The day we arrived, they sent us out on
our first Race, a scavenger hunt in Dublin with our teams. The race day served a dual purpose of getting a chance to see Dublin’s many tourist attractions and also the very important task of keeping us awake. Not an easy thing to do considering we arrived at 6 am, 10 pm in California.

We saw a lot in Dublin, St. Patrick’s Cathedral, Dublin Castle, but my
favorite was the Book of Kells, not the book so much as the history
behind the book.


 
Here’s some sweet info: 



“[The young monk], [15 or 16], received a tonsure, or shaved head,
which in the secular world was the mark of a slave.”

“He also received
a new name.”


The Book of Kells was written on the skins of about 185 calves.

The most expensive and exotic pigment, Lapis Lazuli, used in the
Book of Kells was known to be found in only one place in the world, a
mine in northeast Afghanistan.

Snakes were considered a symbol of Christ’s resurrection because of
how they shed their skin.

Peacocks symbolize the incorruptibility of Christ because of the
belief that their flesh did not putrefy after death, and also because
of the fact that their feathers come in the spring.

But it wasn’t an easy day.

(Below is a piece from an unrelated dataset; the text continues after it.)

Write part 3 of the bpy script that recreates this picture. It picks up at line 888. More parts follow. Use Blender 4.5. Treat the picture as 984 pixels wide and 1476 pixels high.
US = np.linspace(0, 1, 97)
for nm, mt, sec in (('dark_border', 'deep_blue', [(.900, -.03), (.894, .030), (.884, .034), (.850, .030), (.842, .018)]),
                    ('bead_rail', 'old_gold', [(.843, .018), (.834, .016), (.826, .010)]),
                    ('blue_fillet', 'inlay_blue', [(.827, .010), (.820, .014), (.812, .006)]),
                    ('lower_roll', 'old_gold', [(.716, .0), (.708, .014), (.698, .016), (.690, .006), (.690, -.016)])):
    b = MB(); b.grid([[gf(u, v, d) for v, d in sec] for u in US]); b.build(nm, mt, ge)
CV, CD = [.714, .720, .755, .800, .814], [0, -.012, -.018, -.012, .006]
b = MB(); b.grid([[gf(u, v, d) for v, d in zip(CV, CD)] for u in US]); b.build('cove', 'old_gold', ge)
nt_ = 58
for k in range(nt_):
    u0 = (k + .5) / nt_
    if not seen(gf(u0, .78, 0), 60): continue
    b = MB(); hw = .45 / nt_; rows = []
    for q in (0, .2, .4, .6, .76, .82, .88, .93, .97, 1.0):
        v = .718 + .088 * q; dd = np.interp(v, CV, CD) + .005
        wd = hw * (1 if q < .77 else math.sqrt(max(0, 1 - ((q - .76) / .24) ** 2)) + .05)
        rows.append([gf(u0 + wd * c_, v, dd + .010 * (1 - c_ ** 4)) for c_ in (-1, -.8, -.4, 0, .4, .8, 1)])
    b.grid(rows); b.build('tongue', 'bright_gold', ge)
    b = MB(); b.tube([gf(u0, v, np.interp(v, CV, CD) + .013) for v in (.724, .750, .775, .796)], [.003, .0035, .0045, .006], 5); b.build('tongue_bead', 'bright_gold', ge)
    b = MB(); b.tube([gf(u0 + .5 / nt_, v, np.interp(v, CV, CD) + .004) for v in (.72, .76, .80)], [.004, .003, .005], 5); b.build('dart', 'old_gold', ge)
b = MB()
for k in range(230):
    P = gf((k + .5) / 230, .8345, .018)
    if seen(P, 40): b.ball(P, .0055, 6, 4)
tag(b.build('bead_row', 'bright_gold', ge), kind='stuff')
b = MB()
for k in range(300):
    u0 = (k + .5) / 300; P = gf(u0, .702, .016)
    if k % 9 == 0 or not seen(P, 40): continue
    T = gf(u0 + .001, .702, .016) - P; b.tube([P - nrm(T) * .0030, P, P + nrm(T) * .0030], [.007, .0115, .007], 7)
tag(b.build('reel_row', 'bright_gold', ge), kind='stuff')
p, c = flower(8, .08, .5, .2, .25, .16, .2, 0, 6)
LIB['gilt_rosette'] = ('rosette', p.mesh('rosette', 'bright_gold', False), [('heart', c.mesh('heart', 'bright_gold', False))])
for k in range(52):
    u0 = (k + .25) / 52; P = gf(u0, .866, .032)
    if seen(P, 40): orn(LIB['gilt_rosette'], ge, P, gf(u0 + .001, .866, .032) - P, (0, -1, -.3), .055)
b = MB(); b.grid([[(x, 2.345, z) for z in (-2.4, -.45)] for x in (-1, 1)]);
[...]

Most of us
were running on two or three hours of sleep. On the coach ride back,
my teammate Matt’s head was drooping down slowly until eventually his
neck was parallel to the floor.

In the dining room of a nearby hotel,
we collapsed in front of a meal of lasagna. We talked and laughed and
ate, but all in a desperate, tired sort of way. Despite all of this
though, this was it, the beginning, this was what we had been waiting
months for, what we had been praying for, what God had called us to.

Jimmy, one of the leaders of the
program, reminded us in the midst of our jet lagged exhaustion, “You
guys are going around the world. Don’t forget that that is awesome!”